Les restes découverts au large de Cap Canaveral par l'entreprise GME portent les armoiries du royaume de France. Global Marine Exploration Inc.

    Les chasseurs de trésors de Global marine exploration (GME) jurent que les restes proviennent de l'épave d'un navire marchand espagnol. La France n'y croit pas et assure qu'il ne peut s'agir que de l'épave de «La Trinité», le vaisseau amiral de la flotte militaire du navigateur de Dieppe (Seine-Maritime), Jean Ribault, coulée en 1565 au large de la Floride. L'ambassade de France vient de réclamer la propriété de l'épave devant le tribunal d'Orlando. Entre intérêt commercial d'un côté, intérêt historique et patrimonial de l'autre, le bras de fer a débuté.

    Un monument en marbre orné des armoiries du royaume de France


    C'est en mai de cette année, au large de Cap Canaveral, en Floride, que la firme américaine réalise l'incroyable découverte. Au milieu des restes de fusées de la Nasa, à une profondeur de 5 à 8 mètres, GME déniche de nombreux canons, ancres et éléments d'appareillage de grands navires du XVIe siècle. Parmi eux : trois canons en bronze et un monument en marbre ornés des armoiries du royaume de France, la fameuse fleur de lys.

    Dans un premier temps, GME juge probable que les restes proviennent d'un des navires commandés par le corsaire français Jean Ribault en 1565... avant de changer d'avis. «D'importantes preuves matérielles et des recherches historiques réalisées par (notre) équipe archéologique ont écarté cette hypothèse, puisque l'identité de la ou des épaves découvertes ne sera jamais connue», estime l'entreprise dans un communiqué publié en juillet dernier.


    Son PDG, Robert H. Pritchett, est encore plus formel : il ne peut être question de «La Trinité» ou de tout autre navire de la flotte de Ribault, mais bien d'un navire marchand espagnol au vu des ancres retrouvées dans la zone. Si GME reconnaît que ces canons et ce monument appartenaient aux colons français du XVIe siècle, cela ne prouve en rien, selon elle, que ses chercheurs de trésors aient exhumé au printemps l'épave du vaisseau de Jean Ribault.

    Ces objets, dérobés par les ennemis de la France, se seraient simplement retrouvés sur un navire espagnol, qui se serait échoué à son tour, soutient GME. Ils proviendraient du pillage de le l'ancienne colonie française protestante de Fort Caroline, fondée en 1564 près de l'actuelle Jacksonville, sur une terre de Floride alors âprement disputée par les trois puissances européennes.

    Jean Ribault et ses hommes massacrés par les Espagnol

    Le scénario est plausible.

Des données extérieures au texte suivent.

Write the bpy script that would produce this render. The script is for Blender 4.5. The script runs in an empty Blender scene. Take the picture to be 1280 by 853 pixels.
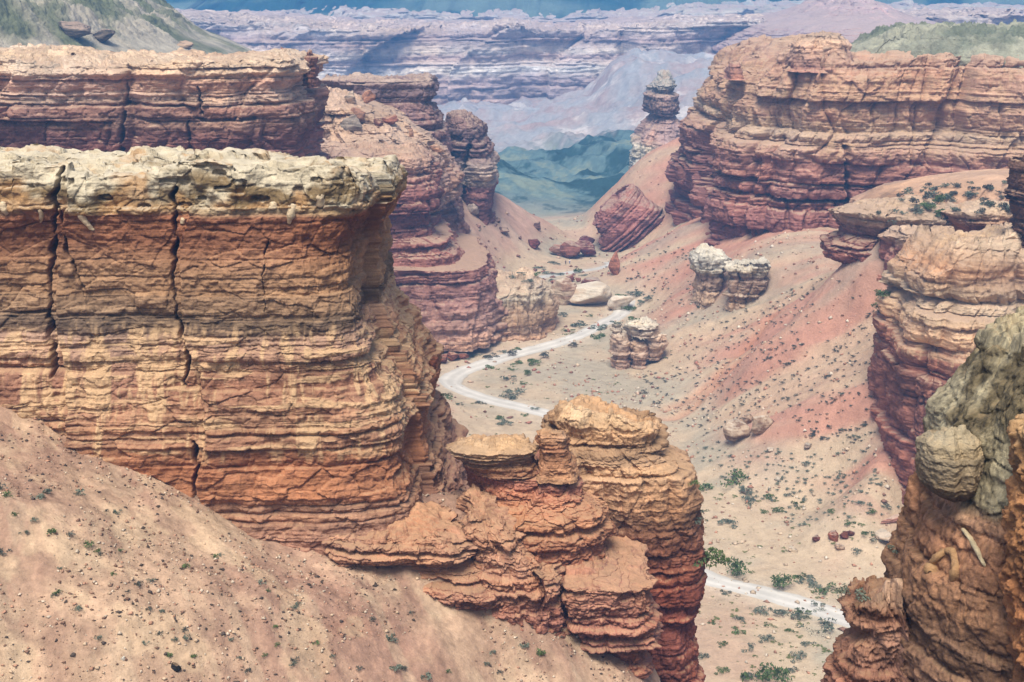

En 1565, la flotte de Jean Ribault se voit anéantie par un ouragan alors qu'elle s'apprête à attaquer les Espagnols... Après leur avoir promis assistance dans la tempête, ces derniers massacrent finalement tous les marins français à St. Augustine, dont leur capitaine, Jean Ribault. GME se base donc sur ces faits historiques et pense que les canons et le monument de marbre ont été pillés par les Espagnols à Fort Caroline.

    Mais la France ne veut pas croire à ce scénario. Selon elle, GME a bel et bien mis la main sur l'épave de «La Trinité». Des chercheurs américains abondent d'ailleurs dans son sens. «C'est le joyau de la couronne, le Graal», s'est ainsi réjoui Chuck Meide, interrogé par The Florida Times. En 2014, cet archéologue marin avait mené, en vain, une expédition pour tenter de retrouver l'épave mythique.

    «Il s'agit de la plus ancienne épave française de tout le Nouveau Monde, de la pointe de l'Amérique du sud au Canada, poursuit-il. C'est la première fois que des Européens venaient chercher la liberté religieuse au Nouveau Monde. C'est l'histoire américaine. Il s'agit de la naissance de la Floride, l'histoire des origines».

    Pour Chuck Meide ou encore John de Bry, directeur du Center for Historical Archaeology à Melbourne Beach, aucun doute possible : il s'agit bien des restes de l'épave du navire amiral de Jean Ribault. Dans Le Figaro, le professeur d'histoire à la Boston University, John T. McGrath, est du même avis.

    L'entreprise de chasseurs de trésors a beaucoup à gagner dans cette histoire... ou à perdre. D'un point de vue juridique, l'identité de l'épave est déterminante : s'il s'agit d'un navire marchand, 80% de la trouvaille reviendra à GME et 20% à l'État de Floride ; en revanche, s'il s'agit d'un vaisseau militaire français, le gouvernement français en deviendra l'unique propriétaire.

    Qu'elle que soit la fin de l'histoire, ces vestiges ont d'ores et déjà acquis le statut de trésor historique majeur. Le monument en marbre découvert sous l'eau, lui aussi orné de la fleur de lys, ressemblerait en tout point à la colonne, jamais retrouvée, que Jean Ribault déposé en 1562 à l'embouchure de la rivière St Johns, comme acte de revendication de la Floride. C'est le patrimoine historique de la Floride et de toute l'Amérique, clame GME, qui n'a pas vraiment envie de voir le précieux fruit de ses fouilles tomber dans les poches de la France.